The census of 1871 shows that there were 40 houses in Westmeston, 136 men and boys, 107 women and girls. The Downland hamlet is not much bigger today, but it has certainly got more than its fair share of ghosts.
Black Dog Hill takes its name from a particularly unnerving phantom, a headless black dog which roams the area howling. It was supposedly chasing game when spotted by a gamekeeper who let fly with his blunderbuss and shot the unfortunate animal’s head off. Then there is the ghostly monk who carves at a panel in Westmeston Place, waking up the occupants of the bedroom, or the nun that serenely walks from the church of St
Martin, through the north wall of Church Cottage and across the road. On a grander scale there is the phantom army on the Downs, where the sound of horses’ hoofs and the moans of men can be heard, accompanied by a particularly nasty smell, on 24, 25 and 26 May. Did the men flee from the Battle of Lewes?

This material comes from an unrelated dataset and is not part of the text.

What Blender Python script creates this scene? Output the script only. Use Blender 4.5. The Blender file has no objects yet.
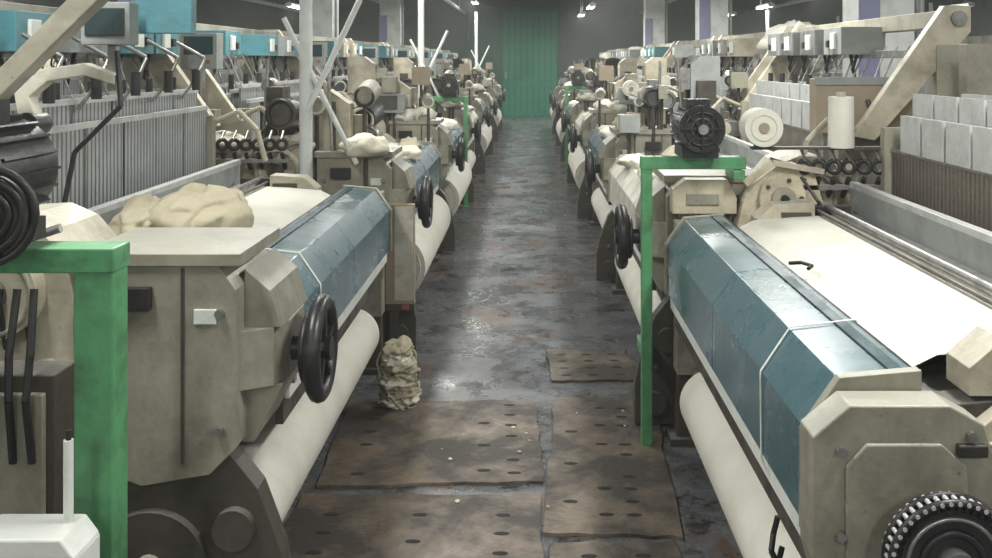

No one in the village can be sure, but many have testified to that peculiar odour.
Westmeston was the home of the heavenly twins, Jack Vigar and Harry Piper. They were sent home early from the village school in 1881 because of a tremendous snowstorm. Their way led over the hill but the blizzard blocked out all light and the seven-year-olds, stumbling and exhausted, became completely lost. Then a mysterious shepherd took them by the hands, told them they were on the Dyke and going in the wrong direction. He guided them safely home. Who he was or where he came from they never discovered, but if it was Divine Guidance then Jack and Harry lived up to their early experience growing to be fine men who were never known to tell a lie.’ For the rest of their lives they were called the ‘heavenly twins’.